You're reading: Photo Studies in Patriotic Hues

Blue and gold are the prime colors of the inspiring and patriotic "Memorablis" photo exhibit at the CCA by Ukrainian photographer Vyacheslav Tarnovetskyi.

The first thing I saw walking into the street after seeing the “Memorabilis” exhibit at the Center for Contemporary Art was a beautiful old yellow Kyiv building against a backdrop of blue autumn sky. It was a nice coincidence, since the exhibit – a collection of photographs by the late Ukrainian photographer Vyacheslav Tarnovetyskyi, who passed away in 2002 – has at its center an incredible series of photographs entitled “Yellow and Blue.”

There’s a subtle Ukrainian nationalist theme to the series, but primarily these photos are cheerful, witty formal studies. In one shot, a window is filled with blue and yellow balloons stacked atop one another; in a second, a brilliant blue bucket glows in the midday sun, in the shadow of a bright yellow building.
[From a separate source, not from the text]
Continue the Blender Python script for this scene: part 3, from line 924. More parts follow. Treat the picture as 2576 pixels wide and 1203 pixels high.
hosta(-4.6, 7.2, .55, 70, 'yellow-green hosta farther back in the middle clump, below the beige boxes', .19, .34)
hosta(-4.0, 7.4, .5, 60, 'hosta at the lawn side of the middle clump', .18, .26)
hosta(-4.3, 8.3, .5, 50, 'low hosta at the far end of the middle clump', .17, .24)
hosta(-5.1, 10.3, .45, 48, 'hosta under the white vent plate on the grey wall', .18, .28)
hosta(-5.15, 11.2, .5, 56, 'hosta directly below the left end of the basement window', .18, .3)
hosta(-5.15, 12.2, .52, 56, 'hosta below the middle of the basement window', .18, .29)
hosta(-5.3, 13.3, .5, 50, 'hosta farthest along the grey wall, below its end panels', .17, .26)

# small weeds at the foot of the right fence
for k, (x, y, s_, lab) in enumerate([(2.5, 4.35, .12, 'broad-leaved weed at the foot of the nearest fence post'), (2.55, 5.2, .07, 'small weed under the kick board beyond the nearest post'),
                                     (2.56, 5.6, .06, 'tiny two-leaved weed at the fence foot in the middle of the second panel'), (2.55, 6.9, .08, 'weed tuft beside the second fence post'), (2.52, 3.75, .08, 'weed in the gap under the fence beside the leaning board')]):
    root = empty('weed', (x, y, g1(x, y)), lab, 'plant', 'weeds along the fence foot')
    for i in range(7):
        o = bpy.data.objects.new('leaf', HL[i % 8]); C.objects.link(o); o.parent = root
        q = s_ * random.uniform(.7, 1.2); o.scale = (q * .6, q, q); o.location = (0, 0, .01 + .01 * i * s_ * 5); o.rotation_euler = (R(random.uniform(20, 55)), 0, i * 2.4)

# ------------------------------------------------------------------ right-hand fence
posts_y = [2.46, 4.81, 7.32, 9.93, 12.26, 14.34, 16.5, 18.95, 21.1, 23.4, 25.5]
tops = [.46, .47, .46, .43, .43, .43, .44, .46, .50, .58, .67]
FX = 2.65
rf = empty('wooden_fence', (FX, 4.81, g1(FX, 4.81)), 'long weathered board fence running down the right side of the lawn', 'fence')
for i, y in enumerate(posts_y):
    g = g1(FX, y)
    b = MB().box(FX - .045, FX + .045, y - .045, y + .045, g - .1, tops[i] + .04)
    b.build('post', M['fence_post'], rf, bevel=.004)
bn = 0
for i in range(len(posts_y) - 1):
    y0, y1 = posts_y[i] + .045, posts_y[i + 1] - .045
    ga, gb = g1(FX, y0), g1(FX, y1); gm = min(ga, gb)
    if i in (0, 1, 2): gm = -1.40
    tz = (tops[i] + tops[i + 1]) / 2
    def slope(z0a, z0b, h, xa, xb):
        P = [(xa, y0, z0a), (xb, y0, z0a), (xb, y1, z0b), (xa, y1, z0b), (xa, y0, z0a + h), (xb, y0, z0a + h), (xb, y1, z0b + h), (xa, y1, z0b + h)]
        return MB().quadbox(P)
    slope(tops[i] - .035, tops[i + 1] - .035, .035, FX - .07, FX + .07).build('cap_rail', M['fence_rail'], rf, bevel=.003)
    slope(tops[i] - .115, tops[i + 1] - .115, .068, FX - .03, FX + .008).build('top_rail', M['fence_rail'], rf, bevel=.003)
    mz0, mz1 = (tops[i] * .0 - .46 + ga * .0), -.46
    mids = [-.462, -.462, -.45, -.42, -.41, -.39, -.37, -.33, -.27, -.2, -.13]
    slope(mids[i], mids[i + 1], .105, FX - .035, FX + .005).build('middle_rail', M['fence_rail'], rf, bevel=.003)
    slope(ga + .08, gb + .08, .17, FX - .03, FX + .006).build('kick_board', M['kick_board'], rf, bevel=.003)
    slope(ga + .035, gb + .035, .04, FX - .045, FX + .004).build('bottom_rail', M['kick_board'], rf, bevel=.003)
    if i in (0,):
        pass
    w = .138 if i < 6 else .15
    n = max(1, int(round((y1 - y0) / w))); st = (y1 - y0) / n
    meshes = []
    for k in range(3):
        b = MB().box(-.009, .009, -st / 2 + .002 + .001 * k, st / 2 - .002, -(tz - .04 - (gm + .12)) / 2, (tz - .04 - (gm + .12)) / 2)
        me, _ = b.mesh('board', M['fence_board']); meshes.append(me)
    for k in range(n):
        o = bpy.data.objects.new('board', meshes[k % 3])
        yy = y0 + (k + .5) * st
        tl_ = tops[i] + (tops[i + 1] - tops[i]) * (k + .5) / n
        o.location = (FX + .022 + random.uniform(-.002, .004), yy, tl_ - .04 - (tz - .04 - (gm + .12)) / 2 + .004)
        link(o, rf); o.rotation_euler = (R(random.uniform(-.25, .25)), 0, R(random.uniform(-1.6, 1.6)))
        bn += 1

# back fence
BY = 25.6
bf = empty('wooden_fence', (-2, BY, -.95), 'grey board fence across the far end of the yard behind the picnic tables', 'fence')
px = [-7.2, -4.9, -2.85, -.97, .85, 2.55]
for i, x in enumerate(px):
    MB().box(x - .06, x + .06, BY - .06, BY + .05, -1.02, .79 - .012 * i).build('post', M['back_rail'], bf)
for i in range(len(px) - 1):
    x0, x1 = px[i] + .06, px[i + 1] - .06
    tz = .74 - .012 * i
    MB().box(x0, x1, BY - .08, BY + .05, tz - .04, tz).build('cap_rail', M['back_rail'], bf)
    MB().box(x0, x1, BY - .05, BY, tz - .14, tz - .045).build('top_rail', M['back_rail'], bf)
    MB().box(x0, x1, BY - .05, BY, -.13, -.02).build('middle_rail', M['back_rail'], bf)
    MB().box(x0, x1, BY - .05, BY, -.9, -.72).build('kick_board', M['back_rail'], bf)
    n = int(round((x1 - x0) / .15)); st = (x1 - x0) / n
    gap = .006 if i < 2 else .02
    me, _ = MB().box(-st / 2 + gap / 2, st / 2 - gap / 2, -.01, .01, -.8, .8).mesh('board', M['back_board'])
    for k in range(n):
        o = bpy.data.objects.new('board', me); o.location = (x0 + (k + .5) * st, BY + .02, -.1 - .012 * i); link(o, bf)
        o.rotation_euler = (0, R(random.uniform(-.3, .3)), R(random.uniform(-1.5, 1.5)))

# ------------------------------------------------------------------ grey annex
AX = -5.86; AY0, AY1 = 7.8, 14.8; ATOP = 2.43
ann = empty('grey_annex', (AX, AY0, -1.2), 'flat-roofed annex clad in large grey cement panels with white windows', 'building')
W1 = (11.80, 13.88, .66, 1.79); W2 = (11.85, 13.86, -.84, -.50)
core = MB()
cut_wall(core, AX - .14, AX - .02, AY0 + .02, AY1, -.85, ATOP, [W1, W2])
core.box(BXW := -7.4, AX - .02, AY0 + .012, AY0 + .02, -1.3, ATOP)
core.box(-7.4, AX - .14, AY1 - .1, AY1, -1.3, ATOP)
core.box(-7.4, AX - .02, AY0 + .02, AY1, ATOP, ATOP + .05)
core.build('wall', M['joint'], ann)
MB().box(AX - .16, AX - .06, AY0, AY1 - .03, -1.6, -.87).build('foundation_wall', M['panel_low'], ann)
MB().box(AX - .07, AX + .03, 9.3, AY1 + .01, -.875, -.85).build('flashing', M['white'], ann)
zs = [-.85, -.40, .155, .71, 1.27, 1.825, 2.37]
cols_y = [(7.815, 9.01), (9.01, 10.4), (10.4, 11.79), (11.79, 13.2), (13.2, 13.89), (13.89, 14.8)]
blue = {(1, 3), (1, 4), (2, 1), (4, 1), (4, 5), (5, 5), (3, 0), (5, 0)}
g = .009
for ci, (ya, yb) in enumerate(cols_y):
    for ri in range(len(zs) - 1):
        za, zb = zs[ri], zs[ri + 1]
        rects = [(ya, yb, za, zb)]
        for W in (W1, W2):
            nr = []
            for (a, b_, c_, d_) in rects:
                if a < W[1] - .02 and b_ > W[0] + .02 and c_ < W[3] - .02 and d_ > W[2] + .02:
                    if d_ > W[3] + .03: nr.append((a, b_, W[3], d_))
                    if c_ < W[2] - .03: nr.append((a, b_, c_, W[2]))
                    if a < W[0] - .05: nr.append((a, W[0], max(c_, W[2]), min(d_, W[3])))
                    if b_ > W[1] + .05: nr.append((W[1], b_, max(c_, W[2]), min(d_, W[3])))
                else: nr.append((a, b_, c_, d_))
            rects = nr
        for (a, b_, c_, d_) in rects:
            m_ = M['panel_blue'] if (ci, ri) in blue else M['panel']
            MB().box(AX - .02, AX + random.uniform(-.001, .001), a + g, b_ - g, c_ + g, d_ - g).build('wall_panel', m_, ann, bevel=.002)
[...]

“There is always something warm about the photographs; this is how he looked at the world,” says Jerzy Onuch, curator of the CCA. The way Onuch describes it, Tarnovetyskyi seems, in a good way, to have been an obsessive, photographing yellow and blue objects wherever and whenever he saw them.

Tarnovetyskyi was a physicist, a professor at the University of Chernivtsi, and it’s not surprising, as his pictures are suffused by a fascination for light, matter and energy.

One of the better pieces in the exhibit has an old yellow telephone just behind a hazy, barred window; reflected in the window is a baby blue car, hiding its reflection behind the bars.

Another has a woman on a bus looking out the window. By a trick of reflection, it looks like she’s looking into the face of the young boy sitting behind her. The image is framed by the yellow shirt of one passenger and the blue plastic bag of another.

Nothing in the exhibit is out of place; there is no shot that isn’t solid. Everything is clean, simple and illuminating, and in beautiful harmony. The composition, lighting and framing are wonderful.

It would be great to see the entire “Yellow and Blue” series, which Onuch says consists of around 90 pieces. Thirty-three are on exhibit here. The way they’re all unified by their gently nationalist theme makes them transcendent: from still lifes to images that could have come out of a photo album, they’re all ennobled by Tarnovetskyi’s art.